Goal
Search the material for the string "this" and copy each line where it occurs.

** Start of Input data **

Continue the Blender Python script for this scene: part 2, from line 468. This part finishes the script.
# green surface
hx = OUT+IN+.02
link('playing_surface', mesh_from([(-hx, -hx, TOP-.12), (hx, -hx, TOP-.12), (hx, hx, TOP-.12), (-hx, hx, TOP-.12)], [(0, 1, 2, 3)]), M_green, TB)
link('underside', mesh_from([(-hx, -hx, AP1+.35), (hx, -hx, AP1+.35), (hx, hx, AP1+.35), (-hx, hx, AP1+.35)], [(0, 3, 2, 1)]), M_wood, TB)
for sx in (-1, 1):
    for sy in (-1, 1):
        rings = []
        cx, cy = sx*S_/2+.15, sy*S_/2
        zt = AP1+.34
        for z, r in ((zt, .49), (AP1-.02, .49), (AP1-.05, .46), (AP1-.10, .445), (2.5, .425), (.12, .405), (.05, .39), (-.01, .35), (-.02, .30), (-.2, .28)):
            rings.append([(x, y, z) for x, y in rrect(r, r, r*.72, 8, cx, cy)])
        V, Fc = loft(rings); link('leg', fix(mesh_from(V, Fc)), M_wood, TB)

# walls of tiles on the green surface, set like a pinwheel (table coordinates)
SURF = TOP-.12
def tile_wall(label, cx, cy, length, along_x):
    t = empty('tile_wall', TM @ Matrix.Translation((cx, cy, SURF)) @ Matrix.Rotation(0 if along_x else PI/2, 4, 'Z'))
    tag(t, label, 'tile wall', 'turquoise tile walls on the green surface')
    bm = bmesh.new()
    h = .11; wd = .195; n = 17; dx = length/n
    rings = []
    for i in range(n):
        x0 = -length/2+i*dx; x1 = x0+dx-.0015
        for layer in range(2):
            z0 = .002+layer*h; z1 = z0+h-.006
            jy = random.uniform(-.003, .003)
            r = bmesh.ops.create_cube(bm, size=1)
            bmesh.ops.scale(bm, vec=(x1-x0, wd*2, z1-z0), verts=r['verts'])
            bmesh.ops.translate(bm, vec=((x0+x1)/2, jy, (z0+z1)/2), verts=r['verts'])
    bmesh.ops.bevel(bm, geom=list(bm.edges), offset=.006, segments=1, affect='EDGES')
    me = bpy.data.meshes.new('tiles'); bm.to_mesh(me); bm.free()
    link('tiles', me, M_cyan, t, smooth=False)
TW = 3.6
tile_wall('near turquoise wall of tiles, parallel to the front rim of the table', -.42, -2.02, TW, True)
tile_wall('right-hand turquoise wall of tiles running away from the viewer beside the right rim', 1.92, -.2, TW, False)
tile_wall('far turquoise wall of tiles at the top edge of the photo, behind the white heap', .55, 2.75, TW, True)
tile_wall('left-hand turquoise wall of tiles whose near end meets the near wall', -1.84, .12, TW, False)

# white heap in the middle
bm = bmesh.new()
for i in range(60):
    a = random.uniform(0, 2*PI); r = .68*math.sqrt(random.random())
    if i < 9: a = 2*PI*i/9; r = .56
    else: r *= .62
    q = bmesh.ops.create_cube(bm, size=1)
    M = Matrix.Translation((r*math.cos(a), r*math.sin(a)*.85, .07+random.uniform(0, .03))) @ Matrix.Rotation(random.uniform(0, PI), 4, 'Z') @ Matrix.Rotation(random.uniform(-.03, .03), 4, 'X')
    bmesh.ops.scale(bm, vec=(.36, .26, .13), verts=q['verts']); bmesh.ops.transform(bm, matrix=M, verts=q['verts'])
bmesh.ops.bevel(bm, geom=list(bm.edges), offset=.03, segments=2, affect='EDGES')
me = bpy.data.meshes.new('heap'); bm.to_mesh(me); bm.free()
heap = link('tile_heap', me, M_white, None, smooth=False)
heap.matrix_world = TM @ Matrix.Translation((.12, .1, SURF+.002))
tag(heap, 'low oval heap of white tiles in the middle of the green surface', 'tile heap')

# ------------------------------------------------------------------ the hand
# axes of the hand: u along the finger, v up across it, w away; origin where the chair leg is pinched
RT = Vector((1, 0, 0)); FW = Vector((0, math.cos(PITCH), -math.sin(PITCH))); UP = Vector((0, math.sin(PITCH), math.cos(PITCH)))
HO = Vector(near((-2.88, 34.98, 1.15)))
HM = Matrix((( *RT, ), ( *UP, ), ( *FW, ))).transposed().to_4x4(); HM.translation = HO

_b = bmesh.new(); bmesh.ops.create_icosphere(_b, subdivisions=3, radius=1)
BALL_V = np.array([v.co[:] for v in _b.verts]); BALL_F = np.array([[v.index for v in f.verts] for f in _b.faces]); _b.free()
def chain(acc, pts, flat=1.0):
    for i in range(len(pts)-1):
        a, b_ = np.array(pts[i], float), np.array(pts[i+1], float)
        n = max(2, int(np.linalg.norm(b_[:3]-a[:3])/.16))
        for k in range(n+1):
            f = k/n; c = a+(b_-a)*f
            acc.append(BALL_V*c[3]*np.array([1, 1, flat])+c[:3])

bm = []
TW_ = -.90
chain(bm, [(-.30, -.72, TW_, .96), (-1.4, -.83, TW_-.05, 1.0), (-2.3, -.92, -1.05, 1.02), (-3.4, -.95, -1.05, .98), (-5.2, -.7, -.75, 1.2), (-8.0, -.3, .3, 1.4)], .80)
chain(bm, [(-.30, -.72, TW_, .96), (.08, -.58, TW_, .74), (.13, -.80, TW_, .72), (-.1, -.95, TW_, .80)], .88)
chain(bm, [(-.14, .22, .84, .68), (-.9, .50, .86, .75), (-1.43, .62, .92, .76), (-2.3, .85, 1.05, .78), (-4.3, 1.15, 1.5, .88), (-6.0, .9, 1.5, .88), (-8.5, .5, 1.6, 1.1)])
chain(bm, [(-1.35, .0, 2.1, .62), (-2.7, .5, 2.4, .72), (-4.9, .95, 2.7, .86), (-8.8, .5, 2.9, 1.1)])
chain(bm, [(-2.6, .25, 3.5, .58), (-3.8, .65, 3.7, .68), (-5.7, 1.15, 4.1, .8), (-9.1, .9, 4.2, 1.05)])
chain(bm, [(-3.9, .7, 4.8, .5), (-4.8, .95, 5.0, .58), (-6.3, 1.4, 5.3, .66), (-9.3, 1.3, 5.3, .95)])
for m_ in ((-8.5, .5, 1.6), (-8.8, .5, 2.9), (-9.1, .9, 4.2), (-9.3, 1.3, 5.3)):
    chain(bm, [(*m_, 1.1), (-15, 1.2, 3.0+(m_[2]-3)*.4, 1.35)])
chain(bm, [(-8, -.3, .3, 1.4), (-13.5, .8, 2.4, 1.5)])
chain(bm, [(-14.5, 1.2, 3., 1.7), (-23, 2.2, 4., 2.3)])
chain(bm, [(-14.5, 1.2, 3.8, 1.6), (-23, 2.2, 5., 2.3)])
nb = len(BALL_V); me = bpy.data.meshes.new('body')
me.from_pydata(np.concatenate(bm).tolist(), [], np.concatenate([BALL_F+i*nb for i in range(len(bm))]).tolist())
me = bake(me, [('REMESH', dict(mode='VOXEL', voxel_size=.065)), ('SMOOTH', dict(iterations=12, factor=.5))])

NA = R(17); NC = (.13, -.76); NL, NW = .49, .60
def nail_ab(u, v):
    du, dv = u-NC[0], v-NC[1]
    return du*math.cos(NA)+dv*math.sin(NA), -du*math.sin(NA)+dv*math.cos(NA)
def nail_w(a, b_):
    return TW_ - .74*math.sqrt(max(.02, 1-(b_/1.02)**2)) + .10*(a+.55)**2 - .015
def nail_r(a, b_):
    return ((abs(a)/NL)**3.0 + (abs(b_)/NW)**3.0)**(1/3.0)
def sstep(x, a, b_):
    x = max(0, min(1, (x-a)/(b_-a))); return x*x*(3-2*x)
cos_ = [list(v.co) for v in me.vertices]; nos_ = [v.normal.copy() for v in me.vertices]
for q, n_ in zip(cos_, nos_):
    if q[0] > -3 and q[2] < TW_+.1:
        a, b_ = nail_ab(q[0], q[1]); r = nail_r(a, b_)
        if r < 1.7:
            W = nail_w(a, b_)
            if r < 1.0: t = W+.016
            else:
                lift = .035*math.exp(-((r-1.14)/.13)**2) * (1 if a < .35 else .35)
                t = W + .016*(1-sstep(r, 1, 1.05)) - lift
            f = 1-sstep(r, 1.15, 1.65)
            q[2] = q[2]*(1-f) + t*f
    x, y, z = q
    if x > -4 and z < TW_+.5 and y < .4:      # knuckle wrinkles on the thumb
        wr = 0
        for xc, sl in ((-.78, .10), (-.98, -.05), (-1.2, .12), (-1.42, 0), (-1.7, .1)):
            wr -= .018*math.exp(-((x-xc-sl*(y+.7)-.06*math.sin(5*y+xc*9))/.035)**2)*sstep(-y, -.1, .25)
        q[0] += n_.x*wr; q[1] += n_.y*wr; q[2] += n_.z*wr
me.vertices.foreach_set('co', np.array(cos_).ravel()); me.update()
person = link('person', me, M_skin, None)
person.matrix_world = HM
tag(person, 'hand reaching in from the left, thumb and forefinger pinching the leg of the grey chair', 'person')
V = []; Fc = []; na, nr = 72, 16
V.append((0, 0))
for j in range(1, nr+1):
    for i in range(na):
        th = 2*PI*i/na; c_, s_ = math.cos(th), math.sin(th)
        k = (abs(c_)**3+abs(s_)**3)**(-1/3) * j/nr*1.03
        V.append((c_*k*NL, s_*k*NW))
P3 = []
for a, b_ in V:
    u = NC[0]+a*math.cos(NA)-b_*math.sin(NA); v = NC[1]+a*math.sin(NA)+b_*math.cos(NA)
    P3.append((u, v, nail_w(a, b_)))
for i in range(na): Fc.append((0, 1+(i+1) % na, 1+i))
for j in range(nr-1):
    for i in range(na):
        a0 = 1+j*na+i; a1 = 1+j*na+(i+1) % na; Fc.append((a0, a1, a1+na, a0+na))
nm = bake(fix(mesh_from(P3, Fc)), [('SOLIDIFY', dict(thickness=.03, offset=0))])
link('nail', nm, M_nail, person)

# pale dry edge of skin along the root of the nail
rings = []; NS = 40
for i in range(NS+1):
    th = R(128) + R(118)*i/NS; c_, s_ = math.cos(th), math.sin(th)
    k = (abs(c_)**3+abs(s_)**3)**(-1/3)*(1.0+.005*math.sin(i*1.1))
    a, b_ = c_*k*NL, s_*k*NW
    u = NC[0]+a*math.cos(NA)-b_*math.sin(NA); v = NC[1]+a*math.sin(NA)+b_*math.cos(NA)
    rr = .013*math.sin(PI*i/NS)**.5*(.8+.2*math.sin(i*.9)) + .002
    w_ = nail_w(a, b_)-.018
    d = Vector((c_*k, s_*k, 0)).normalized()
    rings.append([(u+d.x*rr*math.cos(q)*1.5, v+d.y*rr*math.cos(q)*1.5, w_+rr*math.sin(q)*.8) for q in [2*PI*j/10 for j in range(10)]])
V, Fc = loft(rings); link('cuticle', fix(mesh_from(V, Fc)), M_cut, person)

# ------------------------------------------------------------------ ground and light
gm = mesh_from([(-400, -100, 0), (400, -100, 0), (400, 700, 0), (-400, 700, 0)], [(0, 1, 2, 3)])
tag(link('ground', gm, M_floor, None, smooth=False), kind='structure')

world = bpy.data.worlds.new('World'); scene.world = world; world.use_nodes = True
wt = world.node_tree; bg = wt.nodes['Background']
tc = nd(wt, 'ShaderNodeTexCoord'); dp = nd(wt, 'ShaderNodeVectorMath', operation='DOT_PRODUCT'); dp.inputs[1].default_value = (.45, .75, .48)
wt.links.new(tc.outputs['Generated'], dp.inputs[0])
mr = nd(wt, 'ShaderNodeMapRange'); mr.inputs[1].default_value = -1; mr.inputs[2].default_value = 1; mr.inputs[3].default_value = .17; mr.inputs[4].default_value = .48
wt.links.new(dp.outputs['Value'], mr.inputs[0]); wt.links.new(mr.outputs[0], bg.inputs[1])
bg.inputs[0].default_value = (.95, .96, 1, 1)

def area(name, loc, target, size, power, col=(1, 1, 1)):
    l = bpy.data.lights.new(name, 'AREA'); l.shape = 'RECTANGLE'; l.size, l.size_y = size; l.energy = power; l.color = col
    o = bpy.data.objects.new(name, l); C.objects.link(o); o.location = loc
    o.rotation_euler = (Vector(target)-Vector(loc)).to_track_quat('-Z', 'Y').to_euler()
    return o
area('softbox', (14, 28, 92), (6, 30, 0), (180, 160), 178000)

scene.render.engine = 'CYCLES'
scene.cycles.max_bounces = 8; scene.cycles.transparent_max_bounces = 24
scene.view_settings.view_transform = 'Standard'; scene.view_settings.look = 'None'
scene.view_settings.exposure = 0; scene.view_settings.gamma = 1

** End of Input data **
** Start of Input data **

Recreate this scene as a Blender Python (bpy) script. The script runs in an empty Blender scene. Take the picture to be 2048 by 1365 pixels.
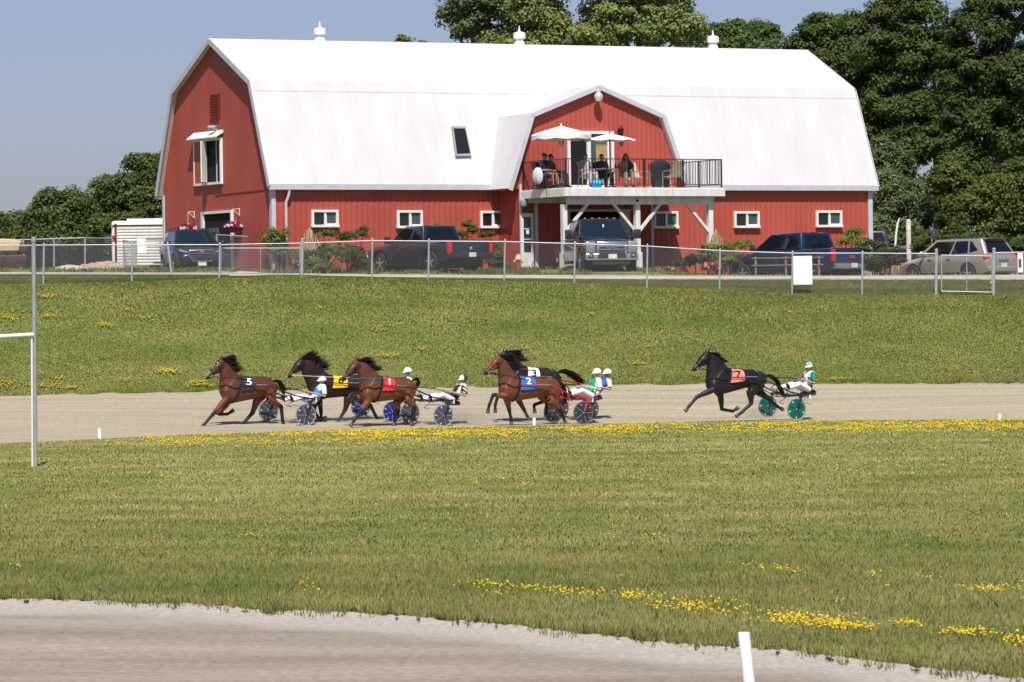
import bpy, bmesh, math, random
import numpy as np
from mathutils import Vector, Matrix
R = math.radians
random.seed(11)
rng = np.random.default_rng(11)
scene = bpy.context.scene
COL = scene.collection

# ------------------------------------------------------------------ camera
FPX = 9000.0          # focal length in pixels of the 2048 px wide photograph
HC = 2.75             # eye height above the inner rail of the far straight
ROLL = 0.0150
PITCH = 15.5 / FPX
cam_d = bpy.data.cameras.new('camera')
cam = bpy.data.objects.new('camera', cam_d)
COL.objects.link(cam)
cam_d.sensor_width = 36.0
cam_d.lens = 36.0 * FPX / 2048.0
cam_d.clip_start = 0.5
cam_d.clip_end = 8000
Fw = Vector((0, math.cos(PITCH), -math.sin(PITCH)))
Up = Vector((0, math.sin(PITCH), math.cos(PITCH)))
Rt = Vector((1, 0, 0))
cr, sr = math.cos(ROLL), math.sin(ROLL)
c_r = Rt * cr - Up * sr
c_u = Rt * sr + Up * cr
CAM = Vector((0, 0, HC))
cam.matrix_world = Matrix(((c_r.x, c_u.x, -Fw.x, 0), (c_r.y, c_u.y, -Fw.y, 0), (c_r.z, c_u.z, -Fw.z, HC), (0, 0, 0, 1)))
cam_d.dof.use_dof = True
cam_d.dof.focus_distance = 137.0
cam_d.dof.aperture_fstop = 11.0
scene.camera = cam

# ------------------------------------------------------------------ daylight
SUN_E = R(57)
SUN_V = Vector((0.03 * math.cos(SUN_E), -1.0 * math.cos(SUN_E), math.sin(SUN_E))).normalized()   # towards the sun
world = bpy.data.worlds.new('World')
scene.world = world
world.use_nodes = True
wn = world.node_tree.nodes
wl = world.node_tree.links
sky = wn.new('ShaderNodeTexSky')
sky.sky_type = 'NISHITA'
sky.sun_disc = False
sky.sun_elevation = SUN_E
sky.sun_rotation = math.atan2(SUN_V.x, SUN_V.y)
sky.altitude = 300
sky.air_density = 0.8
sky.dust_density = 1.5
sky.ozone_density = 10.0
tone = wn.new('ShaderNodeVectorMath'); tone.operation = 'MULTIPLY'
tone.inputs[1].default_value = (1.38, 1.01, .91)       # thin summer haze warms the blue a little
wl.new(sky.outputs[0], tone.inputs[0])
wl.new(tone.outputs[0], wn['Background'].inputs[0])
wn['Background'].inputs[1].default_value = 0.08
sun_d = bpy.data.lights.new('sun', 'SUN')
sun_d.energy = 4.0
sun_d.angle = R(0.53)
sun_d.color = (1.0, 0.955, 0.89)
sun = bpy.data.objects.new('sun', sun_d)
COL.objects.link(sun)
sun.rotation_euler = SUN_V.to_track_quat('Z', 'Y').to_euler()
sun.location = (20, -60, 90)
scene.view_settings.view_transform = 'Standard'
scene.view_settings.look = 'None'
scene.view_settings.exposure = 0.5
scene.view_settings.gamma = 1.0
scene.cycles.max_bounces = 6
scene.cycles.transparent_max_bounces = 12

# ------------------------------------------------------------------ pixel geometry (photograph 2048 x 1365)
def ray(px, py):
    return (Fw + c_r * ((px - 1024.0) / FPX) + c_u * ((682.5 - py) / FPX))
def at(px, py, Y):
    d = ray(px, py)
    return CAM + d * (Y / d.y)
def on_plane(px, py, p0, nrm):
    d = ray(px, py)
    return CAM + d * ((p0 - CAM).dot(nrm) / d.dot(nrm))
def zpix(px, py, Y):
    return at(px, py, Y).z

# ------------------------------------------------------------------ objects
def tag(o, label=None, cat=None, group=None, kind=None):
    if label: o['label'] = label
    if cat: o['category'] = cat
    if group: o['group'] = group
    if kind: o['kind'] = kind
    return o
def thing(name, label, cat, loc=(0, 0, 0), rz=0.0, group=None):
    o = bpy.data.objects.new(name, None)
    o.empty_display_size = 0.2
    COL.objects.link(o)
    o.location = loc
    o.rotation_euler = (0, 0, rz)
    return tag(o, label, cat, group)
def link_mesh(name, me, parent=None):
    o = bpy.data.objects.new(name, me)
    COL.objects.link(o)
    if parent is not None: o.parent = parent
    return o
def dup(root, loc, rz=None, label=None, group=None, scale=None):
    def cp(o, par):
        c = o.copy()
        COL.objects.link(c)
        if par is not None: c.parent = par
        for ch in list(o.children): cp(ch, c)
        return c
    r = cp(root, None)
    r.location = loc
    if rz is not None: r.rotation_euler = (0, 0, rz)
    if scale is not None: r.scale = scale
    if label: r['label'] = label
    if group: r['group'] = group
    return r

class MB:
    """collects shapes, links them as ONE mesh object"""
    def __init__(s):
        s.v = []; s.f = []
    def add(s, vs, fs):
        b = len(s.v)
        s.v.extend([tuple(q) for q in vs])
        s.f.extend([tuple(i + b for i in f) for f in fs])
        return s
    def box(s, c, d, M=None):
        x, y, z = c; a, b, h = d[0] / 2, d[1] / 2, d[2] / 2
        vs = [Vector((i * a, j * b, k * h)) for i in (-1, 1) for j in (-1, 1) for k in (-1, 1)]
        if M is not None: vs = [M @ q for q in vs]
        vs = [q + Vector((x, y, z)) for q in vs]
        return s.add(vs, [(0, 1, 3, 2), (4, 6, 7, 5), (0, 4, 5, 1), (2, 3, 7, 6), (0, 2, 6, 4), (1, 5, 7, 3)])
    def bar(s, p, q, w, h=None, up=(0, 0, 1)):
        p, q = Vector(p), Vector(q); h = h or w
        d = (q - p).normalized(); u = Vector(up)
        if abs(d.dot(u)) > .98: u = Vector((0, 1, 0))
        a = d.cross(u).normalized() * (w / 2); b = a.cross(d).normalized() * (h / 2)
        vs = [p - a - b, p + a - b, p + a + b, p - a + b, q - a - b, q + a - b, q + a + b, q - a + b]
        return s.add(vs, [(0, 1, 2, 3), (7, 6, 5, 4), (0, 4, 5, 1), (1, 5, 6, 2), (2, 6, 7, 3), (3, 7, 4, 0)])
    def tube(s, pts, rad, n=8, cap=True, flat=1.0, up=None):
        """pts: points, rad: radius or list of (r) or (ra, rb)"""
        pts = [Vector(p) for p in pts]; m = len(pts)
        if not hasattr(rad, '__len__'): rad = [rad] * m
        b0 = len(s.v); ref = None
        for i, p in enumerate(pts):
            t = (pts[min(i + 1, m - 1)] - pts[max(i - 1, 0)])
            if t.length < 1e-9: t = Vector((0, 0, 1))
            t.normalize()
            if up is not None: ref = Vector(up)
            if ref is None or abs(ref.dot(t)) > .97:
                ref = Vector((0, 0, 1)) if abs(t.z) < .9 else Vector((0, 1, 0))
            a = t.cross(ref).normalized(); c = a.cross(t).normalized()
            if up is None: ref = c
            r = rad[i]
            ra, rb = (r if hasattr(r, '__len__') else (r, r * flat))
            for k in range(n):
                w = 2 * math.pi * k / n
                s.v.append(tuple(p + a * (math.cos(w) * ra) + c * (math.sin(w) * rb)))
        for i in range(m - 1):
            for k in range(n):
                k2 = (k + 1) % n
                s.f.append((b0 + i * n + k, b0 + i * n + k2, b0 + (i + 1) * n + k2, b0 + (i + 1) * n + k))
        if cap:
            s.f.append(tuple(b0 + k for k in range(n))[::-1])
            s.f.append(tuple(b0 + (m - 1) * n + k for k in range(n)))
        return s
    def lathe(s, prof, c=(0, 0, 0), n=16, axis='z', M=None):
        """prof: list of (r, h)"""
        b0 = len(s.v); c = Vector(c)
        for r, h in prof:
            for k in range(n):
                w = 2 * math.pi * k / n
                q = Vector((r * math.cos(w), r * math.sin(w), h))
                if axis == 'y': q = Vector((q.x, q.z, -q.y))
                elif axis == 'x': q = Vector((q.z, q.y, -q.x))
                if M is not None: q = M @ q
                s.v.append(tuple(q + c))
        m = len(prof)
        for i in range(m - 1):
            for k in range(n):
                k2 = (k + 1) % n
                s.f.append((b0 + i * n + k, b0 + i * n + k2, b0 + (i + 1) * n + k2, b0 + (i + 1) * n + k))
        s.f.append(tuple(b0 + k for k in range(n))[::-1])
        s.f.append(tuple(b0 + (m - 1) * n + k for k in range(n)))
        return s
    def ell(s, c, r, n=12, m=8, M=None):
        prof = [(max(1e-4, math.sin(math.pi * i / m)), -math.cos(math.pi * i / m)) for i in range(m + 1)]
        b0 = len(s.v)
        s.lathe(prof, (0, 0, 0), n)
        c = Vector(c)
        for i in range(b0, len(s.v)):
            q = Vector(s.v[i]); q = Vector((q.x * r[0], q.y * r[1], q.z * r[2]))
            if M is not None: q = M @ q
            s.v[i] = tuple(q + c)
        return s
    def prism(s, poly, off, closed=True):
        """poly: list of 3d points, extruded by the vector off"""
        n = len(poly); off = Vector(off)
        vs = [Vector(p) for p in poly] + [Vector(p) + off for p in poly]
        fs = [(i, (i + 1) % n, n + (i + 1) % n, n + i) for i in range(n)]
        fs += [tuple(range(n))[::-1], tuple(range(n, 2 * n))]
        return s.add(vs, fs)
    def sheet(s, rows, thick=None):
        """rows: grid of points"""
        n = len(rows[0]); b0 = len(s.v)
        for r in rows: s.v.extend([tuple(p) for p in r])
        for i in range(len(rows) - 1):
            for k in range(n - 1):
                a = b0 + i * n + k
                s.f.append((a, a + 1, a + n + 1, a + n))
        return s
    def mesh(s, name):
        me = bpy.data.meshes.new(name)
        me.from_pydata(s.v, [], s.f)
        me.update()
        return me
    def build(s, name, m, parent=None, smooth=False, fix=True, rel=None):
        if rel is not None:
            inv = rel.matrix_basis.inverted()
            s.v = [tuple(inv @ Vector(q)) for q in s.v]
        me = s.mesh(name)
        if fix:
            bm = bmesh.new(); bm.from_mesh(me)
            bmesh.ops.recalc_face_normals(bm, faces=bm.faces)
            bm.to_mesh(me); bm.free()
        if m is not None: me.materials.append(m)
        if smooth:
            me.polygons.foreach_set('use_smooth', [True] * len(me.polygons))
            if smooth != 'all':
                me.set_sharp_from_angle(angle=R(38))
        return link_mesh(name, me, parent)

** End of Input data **

Exercise solution
Continue the Blender Python script for this scene: part 2, from line 468. This part finishes the script.
Recreate this scene as a Blender Python (bpy) script. The script runs in an empty Blender scene. Take the picture to be 2048 by 1365 pixels.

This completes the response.